• Given data:
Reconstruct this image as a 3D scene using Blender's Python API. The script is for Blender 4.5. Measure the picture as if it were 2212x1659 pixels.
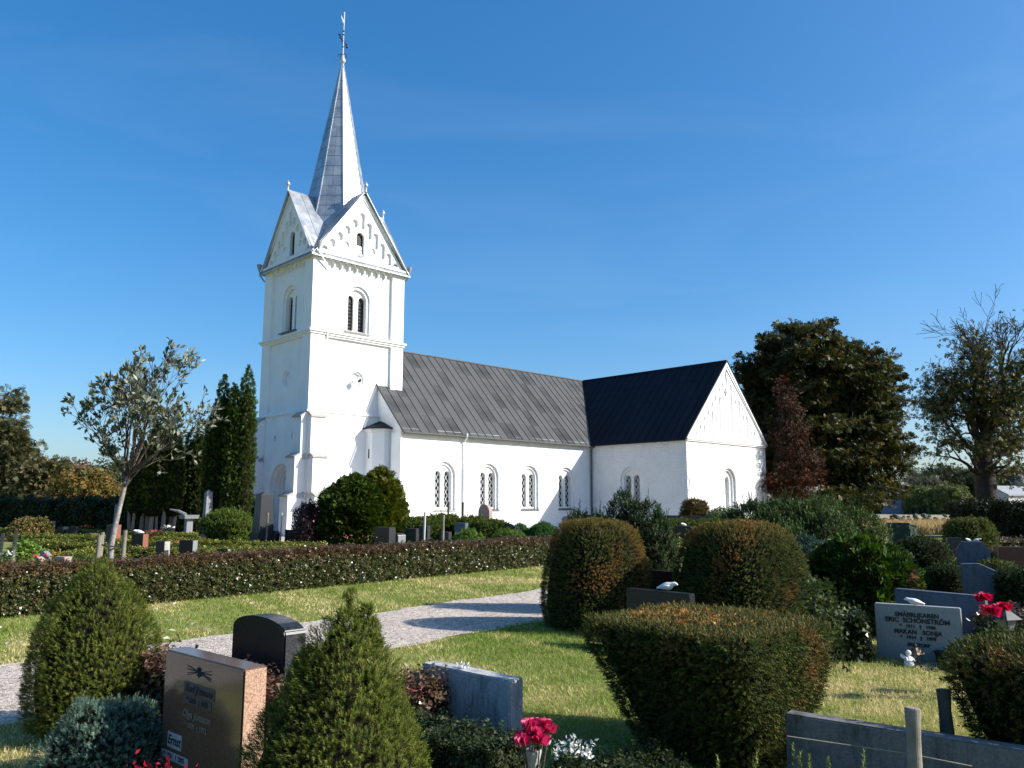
import bpy, bmesh, math
import numpy as np
from mathutils import Vector, Matrix
from mathutils.geometry import delaunay_2d_cdt

for o in list(bpy.data.objects):
    bpy.data.objects.remove(o, do_unlink=True)
S = bpy.context.scene
COL = S.collection
PI = math.pi

# ------------------------------------------------------------------ camera
HC, FPX, PITCH = 1.65, 3178.5 / 1.85172, 0.1484      # focal length in pixels of a 2212 px wide frame
cam = bpy.data.objects.new('camera', bpy.data.cameras.new('camera'))
COL.objects.link(cam)
cam.location = (0, 0, HC)
cam.rotation_euler = (PI / 2 + PITCH, 0, 0)
cam.data.sensor_width = 36
cam.data.lens = 36 * 3178.5 / 4096
cam.data.clip_start = 0.05
cam.data.clip_end = 5000
S.camera = cam

# ------------------------------------------------------------------ sky and sun
SUN_AZ, SUN_EL = math.radians(99), math.radians(31.5)      # azimuth clockwise from +Y
SUN = Vector((math.sin(SUN_AZ) * math.cos(SUN_EL), math.cos(SUN_AZ) * math.cos(SUN_EL), math.sin(SUN_EL)))
world = bpy.data.worlds.new('World')
S.world = world
world.use_nodes = True
wn = world.node_tree.nodes
wl = world.node_tree.links
wn.clear()
sky = wn.new('ShaderNodeTexSky')
sky.sky_type = 'NISHITA'
sky.sun_disc = False
sky.sun_elevation = SUN_EL
sky.sun_rotation = SUN_AZ
sky.altitude = 0
sky.air_density = 1.0
sky.dust_density = 1.5
sky.ozone_density = 6.0
bg = wn.new('ShaderNodeBackground')
bg.inputs['Strength'].default_value = 0.15
wo = wn.new('ShaderNodeOutputWorld')
hsv = wn.new('ShaderNodeHueSaturation')
hsv.inputs['Saturation'].default_value = 1.36
gam = wn.new('ShaderNodeGamma')
gam.inputs[1].default_value = 0.8
wl.new(sky.outputs[0], gam.inputs[0])
wl.new(gam.outputs[0], hsv.inputs['Color'])
# faint high cirrus over the whole sky
tcw = wn.new('ShaderNodeTexCoord')
mpw = wn.new('ShaderNodeMapping'); mpw.inputs['Scale'].default_value = (1.1, 3.2, 7.0); mpw.inputs['Rotation'].default_value = (0.25, 0.35, 0.5)
nzw = wn.new('ShaderNodeTexNoise'); nzw.inputs['Scale'].default_value = 1.6; nzw.inputs['Detail'].default_value = 7; nzw.inputs['Roughness'].default_value = .55; nzw.inputs['Distortion'].default_value = .6
rpw = wn.new('ShaderNodeMapRange'); rpw.inputs[1].default_value = .50; rpw.inputs[2].default_value = .82; rpw.inputs[3].default_value = 0; rpw.inputs[4].default_value = .035
mxw = wn.new('ShaderNodeMix'); mxw.data_type = 'RGBA'; mxw.inputs[7].default_value = (4.2, 5.0, 5.9, 1)
wl.new(tcw.outputs['Generated'], mpw.inputs[0]); wl.new(mpw.outputs[0], nzw.inputs['Vector']); wl.new(nzw.outputs[0], rpw.inputs[0])
wl.new(rpw.outputs[0], mxw.inputs[0]); wl.new(hsv.outputs[0], mxw.inputs[6]); wl.new(mxw.outputs[2], bg.inputs[0])
wl.new(bg.outputs[0], wo.inputs[0])
sl = bpy.data.lights.new('sun', 'SUN')
sl.energy = 4.8
sl.angle = math.radians(0.5)
sl.color = (1.0, 0.965, 0.90)
so = bpy.data.objects.new('sun', sl)
COL.objects.link(so)
so.rotation_euler = SUN.to_track_quat('Z', 'Y').to_euler()
so.location = (60, -10, 60)
S.view_settings.view_transform = 'Standard'
S.view_settings.look = 'None'
S.view_settings.exposure = 0.78
S.view_settings.gamma = 1.0
S.view_settings.use_curve_mapping = False

# ------------------------------------------------------------------ helpers: places
def ray(x, y):
    X, U = (x - 1106) / FPX, -(y - 829.5) / FPX
    c, s = math.cos(PITCH), math.sin(PITCH)
    return np.array([X, c - U * s, s + U * c])

def gp(x, y, z=0.0):
    """ground spot (or spot on the level z) seen at that place of the photo"""
    v = ray(x, y)
    t = (z - HC) / v[2]
    return np.array([v[0] * t, v[1] * t, z])

def at(x, y, Y):
    """spot at distance Y in front of the camera"""
    v = ray(x, y)
    t = Y / v[1]
    return np.array([v[0] * t, Y, HC + v[2] * t])

def gx(x, Y):
    """ground spot at distance Y below photo column x"""
    return np.array([(x - 1106) / FPX * (Y * math.cos(PITCH) - HC * math.sin(PITCH)), Y, 0.0])

TH = 0.7912                                    # heading of the church axis, clockwise from +Y
GR = -TH                                       # gravestones face west like the church front
Udir = np.array([math.sin(TH), math.cos(TH), 0])
Vdir = np.array([-math.cos(TH), math.sin(TH), 0])

# ------------------------------------------------------------------ helpers: objects
def tag(o, label=None, cat=None, group=None, kind=None):
    if label: o['label'] = label
    if cat: o['category'] = cat
    if group: o['group'] = group
    if kind: o['kind'] = kind
    return o

def thing(name, label, cat, loc=(0, 0, 0), rz=0.0, group=None):
    o = bpy.data.objects.new(name, None)
    COL.objects.link(o)
    o.empty_display_size = 0.2
    o.location = [float(v) for v in loc]
    o.rotation_euler = (0, 0, rz)
    return tag(o, label, cat, group)

def link(name, me, mat=None, parent=None, loc=None, rz=None):
    o = bpy.data.objects.new(name, me)
    COL.objects.link(o)
    if mat is not None and not me.materials:
        me.materials.append(mat)
    if parent is not None: o.parent = parent
    if loc is not None: o.location = [float(v) for v in loc]
    if rz is not None: o.rotation_euler = (0, 0, rz)
    return o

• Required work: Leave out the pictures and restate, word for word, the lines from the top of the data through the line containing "PI = math.pi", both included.

• Right answer:
Reconstruct this image as a 3D scene using Blender's Python API. The script is for Blender 4.5. Measure the picture as if it were 2212x1659 pixels.
import bpy, bmesh, math
import numpy as np
from mathutils import Vector, Matrix
from mathutils.geometry import delaunay_2d_cdt

for o in list(bpy.data.objects):
    bpy.data.objects.remove(o, do_unlink=True)
S = bpy.context.scene
COL = S.collection
PI = math.pi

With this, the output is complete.